Work to be completed =>
Please give back word for word the lines below, from the first one through the one with "md=hp.modifiers.new('loose_kernels','NODES'); md.node_group=ng".

Data provided =>

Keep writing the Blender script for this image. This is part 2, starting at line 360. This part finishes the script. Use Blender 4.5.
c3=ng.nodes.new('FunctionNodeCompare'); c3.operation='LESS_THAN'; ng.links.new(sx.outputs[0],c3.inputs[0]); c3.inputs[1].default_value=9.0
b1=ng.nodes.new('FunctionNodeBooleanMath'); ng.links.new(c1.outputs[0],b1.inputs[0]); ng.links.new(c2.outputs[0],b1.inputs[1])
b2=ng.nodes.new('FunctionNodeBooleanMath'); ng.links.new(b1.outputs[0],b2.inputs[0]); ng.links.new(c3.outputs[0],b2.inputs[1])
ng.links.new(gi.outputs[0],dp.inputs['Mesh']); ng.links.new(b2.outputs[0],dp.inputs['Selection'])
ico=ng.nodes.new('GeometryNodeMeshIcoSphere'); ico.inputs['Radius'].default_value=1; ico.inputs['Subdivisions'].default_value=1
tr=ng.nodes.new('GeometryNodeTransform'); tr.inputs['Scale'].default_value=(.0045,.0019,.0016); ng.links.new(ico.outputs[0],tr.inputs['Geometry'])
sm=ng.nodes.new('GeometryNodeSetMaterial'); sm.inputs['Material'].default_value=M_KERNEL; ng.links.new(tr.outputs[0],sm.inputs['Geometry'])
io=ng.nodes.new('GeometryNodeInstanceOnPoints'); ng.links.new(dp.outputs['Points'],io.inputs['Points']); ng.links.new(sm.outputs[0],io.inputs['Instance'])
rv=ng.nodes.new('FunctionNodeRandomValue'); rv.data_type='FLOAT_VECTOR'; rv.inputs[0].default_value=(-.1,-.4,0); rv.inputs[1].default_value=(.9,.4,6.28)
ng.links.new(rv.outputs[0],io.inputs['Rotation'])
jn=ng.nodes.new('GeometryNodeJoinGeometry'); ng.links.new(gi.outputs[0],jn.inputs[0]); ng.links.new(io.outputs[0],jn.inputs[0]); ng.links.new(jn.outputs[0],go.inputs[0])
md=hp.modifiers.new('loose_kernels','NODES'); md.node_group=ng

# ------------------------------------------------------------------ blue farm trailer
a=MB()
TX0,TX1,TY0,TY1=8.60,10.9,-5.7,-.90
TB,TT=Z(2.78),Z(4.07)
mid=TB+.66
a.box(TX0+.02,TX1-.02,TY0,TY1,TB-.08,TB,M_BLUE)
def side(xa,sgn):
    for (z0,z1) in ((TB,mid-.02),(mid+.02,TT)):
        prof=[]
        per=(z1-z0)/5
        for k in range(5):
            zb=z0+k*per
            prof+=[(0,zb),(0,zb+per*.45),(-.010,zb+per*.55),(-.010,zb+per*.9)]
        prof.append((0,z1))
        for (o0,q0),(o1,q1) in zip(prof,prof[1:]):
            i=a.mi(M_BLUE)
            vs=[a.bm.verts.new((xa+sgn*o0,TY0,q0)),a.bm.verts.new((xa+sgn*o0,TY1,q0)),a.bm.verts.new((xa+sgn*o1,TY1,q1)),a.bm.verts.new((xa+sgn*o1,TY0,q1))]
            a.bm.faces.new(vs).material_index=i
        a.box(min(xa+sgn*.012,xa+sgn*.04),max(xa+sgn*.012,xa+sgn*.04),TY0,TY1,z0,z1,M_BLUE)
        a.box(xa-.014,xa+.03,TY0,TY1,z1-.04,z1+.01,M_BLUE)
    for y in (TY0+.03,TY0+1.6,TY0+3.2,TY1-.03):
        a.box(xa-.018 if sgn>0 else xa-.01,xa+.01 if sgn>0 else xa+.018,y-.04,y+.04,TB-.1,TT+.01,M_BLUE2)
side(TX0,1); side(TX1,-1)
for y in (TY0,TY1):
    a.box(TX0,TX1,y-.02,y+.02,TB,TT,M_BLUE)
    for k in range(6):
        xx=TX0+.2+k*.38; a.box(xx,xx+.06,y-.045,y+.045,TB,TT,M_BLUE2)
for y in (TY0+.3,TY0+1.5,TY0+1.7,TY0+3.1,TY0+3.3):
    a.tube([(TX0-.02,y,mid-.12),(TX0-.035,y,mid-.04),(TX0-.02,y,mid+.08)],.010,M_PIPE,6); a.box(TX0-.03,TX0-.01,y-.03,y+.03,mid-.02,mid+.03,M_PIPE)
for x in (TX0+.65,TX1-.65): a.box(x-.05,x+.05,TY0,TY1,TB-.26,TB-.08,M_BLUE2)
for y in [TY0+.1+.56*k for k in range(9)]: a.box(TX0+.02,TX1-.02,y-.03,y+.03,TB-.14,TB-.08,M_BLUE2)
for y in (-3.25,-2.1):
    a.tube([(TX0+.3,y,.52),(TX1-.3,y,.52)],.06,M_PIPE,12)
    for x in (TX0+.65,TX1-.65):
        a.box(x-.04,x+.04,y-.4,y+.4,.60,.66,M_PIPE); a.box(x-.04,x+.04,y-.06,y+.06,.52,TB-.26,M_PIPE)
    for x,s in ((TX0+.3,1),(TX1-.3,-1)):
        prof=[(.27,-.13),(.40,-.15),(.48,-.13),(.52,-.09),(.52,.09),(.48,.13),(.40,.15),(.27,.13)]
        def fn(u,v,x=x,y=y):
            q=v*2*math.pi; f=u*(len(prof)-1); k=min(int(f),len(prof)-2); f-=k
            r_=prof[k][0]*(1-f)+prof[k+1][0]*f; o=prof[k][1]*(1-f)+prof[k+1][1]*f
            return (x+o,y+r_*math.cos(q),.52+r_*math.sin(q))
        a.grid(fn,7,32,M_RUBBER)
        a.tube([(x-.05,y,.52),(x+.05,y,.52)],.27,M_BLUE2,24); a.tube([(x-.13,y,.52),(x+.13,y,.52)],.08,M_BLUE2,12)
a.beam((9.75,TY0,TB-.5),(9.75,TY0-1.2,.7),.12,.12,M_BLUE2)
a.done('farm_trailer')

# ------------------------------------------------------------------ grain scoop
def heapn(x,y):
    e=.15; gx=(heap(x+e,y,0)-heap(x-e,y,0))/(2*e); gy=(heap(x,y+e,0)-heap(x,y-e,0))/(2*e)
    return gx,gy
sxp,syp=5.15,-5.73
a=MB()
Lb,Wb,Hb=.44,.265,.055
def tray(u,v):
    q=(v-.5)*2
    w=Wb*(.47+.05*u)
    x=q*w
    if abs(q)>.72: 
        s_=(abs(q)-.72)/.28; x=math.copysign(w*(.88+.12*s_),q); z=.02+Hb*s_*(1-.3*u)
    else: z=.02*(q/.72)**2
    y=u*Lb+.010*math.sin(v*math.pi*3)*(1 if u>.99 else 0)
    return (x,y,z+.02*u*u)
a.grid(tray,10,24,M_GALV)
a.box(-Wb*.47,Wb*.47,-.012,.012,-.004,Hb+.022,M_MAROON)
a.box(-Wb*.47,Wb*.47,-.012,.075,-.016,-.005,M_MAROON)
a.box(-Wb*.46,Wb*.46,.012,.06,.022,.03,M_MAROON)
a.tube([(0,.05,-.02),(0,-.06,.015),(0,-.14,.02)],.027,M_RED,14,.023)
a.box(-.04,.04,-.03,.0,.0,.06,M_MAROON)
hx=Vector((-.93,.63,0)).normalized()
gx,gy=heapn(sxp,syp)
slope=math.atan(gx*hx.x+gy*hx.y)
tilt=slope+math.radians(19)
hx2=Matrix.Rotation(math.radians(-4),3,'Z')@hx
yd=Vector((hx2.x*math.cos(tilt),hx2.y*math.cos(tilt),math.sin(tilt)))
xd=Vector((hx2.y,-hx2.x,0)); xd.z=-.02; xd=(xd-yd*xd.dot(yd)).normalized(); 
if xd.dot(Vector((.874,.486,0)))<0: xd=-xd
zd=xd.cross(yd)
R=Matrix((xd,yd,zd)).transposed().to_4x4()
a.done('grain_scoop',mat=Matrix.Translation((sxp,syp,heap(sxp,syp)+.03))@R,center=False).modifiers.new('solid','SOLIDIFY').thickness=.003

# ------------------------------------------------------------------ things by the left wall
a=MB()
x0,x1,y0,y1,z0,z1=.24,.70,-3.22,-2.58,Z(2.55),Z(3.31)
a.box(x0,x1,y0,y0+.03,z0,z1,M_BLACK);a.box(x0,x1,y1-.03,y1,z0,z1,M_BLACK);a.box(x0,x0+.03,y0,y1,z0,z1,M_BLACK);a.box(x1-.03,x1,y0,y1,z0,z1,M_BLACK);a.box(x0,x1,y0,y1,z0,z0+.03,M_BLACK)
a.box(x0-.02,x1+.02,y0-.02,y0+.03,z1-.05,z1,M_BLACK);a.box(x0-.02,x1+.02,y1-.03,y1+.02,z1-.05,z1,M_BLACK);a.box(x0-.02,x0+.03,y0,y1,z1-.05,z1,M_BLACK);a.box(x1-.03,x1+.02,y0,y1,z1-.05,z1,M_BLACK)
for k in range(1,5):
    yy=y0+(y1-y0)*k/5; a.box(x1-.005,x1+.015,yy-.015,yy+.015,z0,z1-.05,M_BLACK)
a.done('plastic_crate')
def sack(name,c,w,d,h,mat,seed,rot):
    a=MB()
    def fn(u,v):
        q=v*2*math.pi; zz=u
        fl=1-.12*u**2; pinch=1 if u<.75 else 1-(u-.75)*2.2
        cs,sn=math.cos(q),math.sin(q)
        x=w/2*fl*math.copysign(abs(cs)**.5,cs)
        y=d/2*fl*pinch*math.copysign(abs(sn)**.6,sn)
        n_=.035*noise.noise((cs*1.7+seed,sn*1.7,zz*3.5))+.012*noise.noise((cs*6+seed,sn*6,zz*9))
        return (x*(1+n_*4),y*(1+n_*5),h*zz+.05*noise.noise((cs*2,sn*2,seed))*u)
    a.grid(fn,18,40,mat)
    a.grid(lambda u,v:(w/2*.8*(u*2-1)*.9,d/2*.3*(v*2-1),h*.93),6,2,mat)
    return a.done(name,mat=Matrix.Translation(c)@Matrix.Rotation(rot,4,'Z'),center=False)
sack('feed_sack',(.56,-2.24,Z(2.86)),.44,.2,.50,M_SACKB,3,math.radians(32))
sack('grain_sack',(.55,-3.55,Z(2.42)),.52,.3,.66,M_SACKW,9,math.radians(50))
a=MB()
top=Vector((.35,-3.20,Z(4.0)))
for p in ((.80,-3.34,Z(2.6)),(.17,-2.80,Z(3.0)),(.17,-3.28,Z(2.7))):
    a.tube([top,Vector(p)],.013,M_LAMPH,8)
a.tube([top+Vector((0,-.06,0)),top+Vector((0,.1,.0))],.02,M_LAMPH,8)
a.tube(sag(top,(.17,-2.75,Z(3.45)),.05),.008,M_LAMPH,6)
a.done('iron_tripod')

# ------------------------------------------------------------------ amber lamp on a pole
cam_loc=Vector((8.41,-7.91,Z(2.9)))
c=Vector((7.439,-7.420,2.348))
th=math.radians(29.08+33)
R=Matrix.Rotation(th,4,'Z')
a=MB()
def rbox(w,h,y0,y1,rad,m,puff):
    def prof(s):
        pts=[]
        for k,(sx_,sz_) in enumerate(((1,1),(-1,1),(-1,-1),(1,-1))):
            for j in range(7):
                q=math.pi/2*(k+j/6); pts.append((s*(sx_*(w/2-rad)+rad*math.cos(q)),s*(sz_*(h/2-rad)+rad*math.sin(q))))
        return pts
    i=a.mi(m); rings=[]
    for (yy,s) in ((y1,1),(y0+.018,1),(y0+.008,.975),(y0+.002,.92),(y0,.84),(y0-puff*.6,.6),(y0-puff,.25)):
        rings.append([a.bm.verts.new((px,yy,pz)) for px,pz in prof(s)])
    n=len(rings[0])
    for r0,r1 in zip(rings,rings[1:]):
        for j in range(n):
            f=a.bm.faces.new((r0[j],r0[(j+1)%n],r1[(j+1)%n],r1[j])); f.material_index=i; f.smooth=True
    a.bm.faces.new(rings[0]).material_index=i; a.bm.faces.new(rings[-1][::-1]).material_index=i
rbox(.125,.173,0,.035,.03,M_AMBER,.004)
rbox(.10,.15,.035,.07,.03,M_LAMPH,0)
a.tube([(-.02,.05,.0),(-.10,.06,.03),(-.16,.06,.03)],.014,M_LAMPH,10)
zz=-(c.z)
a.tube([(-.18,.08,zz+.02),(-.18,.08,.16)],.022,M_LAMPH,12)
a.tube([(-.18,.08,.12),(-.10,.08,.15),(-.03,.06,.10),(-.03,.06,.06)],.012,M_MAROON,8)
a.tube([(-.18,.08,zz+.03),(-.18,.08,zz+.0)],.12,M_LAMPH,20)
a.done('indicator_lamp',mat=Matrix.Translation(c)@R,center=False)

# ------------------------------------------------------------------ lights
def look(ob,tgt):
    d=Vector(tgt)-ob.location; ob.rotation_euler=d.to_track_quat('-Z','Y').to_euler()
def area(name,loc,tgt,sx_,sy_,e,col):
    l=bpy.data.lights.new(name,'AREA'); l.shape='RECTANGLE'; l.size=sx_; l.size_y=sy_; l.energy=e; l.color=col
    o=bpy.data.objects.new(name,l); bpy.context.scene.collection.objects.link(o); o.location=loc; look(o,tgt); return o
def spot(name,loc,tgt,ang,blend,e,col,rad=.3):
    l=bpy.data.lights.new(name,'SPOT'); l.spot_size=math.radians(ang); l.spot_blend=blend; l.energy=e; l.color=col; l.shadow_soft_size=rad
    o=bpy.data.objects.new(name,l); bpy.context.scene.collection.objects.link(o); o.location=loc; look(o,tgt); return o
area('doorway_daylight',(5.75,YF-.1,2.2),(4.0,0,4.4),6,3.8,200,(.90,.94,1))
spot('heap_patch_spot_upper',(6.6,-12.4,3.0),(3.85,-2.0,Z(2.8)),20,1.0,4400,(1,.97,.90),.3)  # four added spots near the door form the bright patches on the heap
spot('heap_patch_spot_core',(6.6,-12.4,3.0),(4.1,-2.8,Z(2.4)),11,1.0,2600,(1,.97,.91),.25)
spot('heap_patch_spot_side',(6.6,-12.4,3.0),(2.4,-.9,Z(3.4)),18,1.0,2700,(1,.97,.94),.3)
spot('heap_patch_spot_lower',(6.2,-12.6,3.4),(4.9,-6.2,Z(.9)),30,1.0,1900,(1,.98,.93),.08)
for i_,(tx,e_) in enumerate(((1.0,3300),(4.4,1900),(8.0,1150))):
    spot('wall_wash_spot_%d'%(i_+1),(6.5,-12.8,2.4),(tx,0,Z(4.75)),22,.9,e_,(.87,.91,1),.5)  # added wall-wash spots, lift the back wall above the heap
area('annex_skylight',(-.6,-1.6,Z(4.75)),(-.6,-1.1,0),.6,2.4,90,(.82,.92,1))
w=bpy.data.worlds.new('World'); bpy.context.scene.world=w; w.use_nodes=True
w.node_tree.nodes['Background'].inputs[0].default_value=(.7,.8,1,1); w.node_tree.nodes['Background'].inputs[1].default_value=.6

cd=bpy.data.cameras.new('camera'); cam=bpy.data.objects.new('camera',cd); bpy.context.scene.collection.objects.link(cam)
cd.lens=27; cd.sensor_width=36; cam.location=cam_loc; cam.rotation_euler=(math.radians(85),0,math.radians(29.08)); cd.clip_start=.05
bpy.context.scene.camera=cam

Answer for the task =>
Keep writing the Blender script for this image. This is part 2, starting at line 360. This part finishes the script. Use Blender 4.5.
c3=ng.nodes.new('FunctionNodeCompare'); c3.operation='LESS_THAN'; ng.links.new(sx.outputs[0],c3.inputs[0]); c3.inputs[1].default_value=9.0
b1=ng.nodes.new('FunctionNodeBooleanMath'); ng.links.new(c1.outputs[0],b1.inputs[0]); ng.links.new(c2.outputs[0],b1.inputs[1])
b2=ng.nodes.new('FunctionNodeBooleanMath'); ng.links.new(b1.outputs[0],b2.inputs[0]); ng.links.new(c3.outputs[0],b2.inputs[1])
ng.links.new(gi.outputs[0],dp.inputs['Mesh']); ng.links.new(b2.outputs[0],dp.inputs['Selection'])
ico=ng.nodes.new('GeometryNodeMeshIcoSphere'); ico.inputs['Radius'].default_value=1; ico.inputs['Subdivisions'].default_value=1
tr=ng.nodes.new('GeometryNodeTransform'); tr.inputs['Scale'].default_value=(.0045,.0019,.0016); ng.links.new(ico.outputs[0],tr.inputs['Geometry'])
sm=ng.nodes.new('GeometryNodeSetMaterial'); sm.inputs['Material'].default_value=M_KERNEL; ng.links.new(tr.outputs[0],sm.inputs['Geometry'])
io=ng.nodes.new('GeometryNodeInstanceOnPoints'); ng.links.new(dp.outputs['Points'],io.inputs['Points']); ng.links.new(sm.outputs[0],io.inputs['Instance'])
rv=ng.nodes.new('FunctionNodeRandomValue'); rv.data_type='FLOAT_VECTOR'; rv.inputs[0].default_value=(-.1,-.4,0); rv.inputs[1].default_value=(.9,.4,6.28)
ng.links.new(rv.outputs[0],io.inputs['Rotation'])
jn=ng.nodes.new('GeometryNodeJoinGeometry'); ng.links.new(gi.outputs[0],jn.inputs[0]); ng.links.new(io.outputs[0],jn.inputs[0]); ng.links.new(jn.outputs[0],go.inputs[0])
md=hp.modifiers.new('loose_kernels','NODES'); md.node_group=ng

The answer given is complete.